By the end of the game, I was practically running to my car feeling relieved that I had chosen to drive separately. I didn’t want to be rude, but I also didn’t want to lead him on. I knew I didn't want to see him again. So, when we arrived at my car, I thanked him for such a thoughtful date and gave him the kind of quick hug where you make sure no other part of your body besides your arms touches the other person. Phew! I made it!


Some people might ghost at this point, but I have always had trouble doing that. Instead, I started to trail off on our conversations, not initiate, and phase myself out. However, “too much too soon” guys are going to come on strong and not want to accept your withdrawal. If you pull away, they will come back harder.

So, this guy’s response was to message me pictures of his 10 year old son holding up signs that read “My Dad loves you”. This was a true WTF moment! I could write a whole blog post on all the ways that was creepy and wrong! The initial gut instinct I felt at the game was now being validated. The unsolicited and inappropriate messages continued. He even texted me song lyrics.
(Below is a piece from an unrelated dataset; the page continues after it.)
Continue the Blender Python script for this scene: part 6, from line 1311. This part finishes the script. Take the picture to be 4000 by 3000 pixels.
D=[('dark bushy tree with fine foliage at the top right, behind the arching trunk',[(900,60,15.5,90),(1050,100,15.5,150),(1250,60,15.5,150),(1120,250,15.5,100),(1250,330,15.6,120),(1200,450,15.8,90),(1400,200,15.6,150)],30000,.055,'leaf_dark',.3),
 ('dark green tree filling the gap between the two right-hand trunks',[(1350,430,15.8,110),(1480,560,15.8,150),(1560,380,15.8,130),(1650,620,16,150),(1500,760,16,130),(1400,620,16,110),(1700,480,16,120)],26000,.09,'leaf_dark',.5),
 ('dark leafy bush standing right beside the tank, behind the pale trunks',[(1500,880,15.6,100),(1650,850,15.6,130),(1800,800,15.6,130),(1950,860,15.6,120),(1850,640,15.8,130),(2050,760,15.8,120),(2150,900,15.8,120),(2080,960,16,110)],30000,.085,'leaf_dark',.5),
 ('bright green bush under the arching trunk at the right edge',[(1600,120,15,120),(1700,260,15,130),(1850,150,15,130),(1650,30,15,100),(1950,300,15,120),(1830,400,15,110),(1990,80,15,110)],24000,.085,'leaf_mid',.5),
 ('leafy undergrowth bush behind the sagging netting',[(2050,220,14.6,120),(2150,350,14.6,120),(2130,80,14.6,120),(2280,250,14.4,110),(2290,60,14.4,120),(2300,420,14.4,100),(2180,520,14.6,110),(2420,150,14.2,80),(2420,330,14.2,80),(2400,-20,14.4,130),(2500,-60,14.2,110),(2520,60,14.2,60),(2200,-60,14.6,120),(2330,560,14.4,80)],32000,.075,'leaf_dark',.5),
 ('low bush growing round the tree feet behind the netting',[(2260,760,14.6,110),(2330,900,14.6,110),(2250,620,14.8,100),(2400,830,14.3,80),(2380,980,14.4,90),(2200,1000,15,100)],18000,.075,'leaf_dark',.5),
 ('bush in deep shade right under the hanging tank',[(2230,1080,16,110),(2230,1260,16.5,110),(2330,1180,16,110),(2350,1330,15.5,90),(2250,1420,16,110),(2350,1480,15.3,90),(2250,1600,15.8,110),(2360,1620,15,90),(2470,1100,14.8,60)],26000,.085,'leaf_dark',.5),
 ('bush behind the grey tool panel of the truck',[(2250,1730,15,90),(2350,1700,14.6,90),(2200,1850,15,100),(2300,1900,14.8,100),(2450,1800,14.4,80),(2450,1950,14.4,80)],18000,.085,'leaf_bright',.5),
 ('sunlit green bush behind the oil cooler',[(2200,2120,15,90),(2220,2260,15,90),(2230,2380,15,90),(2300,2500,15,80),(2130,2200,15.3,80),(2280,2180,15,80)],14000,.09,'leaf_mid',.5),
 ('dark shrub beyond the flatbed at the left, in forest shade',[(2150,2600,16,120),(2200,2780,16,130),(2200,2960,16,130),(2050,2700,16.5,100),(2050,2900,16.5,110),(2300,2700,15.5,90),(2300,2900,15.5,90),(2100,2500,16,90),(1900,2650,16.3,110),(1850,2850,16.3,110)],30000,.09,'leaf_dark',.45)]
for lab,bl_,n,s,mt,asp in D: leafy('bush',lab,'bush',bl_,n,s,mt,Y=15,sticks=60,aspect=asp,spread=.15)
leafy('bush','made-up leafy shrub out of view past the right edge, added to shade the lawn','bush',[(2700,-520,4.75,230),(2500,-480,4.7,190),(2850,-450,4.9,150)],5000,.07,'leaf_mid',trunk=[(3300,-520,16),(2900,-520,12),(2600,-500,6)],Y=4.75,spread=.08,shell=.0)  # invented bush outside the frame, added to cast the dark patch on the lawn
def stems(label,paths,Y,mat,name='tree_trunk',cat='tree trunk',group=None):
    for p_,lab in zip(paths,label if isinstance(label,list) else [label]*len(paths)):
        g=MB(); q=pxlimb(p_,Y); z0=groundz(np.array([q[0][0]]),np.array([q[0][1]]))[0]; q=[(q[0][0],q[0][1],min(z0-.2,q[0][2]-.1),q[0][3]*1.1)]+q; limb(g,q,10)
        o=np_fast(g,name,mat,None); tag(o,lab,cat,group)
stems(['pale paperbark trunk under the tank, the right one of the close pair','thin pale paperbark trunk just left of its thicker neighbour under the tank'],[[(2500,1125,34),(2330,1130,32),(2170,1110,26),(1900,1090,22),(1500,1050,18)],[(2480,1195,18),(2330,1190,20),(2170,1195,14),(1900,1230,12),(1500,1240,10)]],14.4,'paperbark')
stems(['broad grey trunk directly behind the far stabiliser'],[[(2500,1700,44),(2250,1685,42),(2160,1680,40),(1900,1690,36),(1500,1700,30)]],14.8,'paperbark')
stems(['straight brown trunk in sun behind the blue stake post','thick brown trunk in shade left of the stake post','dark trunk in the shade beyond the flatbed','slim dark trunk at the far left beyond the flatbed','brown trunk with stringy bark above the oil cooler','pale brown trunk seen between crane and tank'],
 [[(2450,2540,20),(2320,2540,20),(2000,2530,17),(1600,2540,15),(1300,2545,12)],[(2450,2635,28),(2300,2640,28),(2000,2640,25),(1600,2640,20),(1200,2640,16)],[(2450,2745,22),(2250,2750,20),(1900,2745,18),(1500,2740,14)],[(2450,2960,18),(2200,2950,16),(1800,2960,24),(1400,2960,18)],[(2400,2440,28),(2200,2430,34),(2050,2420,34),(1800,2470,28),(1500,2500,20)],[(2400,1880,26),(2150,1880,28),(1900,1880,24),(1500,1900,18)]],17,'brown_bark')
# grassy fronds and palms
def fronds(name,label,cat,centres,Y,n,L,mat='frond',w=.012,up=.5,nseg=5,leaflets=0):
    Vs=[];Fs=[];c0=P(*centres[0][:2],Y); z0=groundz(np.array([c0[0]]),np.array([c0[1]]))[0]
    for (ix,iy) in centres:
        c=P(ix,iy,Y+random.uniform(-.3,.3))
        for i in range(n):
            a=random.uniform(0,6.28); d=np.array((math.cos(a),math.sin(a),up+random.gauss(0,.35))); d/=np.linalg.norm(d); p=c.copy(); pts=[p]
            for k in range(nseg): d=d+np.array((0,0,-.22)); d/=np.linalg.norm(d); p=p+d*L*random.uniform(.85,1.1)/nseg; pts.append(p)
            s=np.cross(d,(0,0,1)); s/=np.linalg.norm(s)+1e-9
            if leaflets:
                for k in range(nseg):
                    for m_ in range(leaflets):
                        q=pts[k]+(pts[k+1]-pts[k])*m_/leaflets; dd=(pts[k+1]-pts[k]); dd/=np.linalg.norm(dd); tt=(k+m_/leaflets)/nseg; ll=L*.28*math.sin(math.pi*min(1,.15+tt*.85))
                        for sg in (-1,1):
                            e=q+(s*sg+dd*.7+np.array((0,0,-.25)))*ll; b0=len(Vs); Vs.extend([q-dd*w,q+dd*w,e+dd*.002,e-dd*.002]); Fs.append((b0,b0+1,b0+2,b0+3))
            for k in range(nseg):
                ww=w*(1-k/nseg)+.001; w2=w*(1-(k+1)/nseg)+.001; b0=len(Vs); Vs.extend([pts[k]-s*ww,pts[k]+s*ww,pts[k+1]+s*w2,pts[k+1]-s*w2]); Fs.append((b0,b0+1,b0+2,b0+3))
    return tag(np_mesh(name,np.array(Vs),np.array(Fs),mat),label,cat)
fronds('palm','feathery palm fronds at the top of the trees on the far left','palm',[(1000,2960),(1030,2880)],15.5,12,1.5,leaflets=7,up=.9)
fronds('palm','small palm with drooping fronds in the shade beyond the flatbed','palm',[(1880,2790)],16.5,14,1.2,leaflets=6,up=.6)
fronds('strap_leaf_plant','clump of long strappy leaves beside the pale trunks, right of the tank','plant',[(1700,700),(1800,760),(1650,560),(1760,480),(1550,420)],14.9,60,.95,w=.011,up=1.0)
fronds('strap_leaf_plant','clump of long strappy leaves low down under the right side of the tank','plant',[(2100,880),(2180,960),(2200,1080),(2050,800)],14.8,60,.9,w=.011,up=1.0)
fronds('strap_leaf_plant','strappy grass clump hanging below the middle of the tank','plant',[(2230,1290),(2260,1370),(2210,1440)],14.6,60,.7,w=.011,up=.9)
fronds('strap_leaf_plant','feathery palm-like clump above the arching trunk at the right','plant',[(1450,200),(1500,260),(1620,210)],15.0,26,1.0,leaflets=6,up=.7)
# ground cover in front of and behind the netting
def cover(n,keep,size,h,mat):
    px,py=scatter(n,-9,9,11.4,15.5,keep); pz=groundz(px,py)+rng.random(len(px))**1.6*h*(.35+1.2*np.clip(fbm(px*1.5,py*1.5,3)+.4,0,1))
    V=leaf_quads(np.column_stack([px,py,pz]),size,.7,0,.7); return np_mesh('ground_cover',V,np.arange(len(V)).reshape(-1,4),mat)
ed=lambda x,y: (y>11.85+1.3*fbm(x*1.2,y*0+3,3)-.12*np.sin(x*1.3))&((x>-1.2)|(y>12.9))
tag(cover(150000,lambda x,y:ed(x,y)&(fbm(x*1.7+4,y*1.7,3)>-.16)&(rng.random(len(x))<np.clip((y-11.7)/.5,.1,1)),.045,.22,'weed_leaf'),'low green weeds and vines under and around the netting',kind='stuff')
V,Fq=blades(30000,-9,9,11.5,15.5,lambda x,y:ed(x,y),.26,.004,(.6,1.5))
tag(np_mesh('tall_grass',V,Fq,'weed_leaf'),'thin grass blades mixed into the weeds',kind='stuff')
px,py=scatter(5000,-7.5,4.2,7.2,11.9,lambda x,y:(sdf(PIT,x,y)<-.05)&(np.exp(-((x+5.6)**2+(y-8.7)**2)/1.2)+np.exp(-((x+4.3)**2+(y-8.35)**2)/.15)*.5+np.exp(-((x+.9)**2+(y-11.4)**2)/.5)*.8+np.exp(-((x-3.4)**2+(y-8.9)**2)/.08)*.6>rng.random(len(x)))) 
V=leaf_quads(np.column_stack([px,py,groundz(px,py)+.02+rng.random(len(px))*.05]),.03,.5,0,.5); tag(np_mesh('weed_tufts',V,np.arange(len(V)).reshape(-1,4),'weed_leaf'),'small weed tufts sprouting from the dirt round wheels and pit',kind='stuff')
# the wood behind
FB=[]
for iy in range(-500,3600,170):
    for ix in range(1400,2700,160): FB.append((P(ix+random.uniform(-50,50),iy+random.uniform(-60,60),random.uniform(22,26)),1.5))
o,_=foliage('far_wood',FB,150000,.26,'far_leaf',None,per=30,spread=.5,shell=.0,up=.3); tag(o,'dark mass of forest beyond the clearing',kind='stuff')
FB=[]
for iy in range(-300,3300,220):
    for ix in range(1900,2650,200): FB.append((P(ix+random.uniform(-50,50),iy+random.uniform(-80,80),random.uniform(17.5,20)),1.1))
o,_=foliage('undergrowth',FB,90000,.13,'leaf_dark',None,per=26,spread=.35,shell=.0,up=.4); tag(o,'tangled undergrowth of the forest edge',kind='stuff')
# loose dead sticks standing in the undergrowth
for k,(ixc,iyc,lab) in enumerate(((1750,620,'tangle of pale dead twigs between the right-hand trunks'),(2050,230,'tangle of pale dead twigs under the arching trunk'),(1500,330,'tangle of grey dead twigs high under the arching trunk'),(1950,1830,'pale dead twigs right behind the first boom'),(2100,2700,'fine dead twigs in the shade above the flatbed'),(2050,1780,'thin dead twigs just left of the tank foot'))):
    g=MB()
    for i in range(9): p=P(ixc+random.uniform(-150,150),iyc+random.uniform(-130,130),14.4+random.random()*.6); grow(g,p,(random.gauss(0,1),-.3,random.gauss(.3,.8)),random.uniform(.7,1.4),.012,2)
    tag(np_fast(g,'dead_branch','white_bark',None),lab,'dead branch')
He wasn’t getting my hints or he was choosing to ignore them. No matter how uncomfortable I am to go cold turkey on a guy...this guy forced my hand. I unmatched him on the dating app and blocked his phone number. All of this happened in about a two week time period. That’s way too strong way too fast!!!!

There are many ways this could have played out and many ways I could have handled it. But, I’ve seen too many TV crime dramas and don’t want my story to end up on anything produced by Dick Wolf. My advice is when something seems too good to be true, it usually is. No level headed, emotionally stable man is going to act this way. Overbearing and obsessive qualities in a man are major red flags that shouldn’t be overlooked just to get the attention.

Take it from me, sometime you just have to cut ties when you get this type. He just doesn’t take the hint!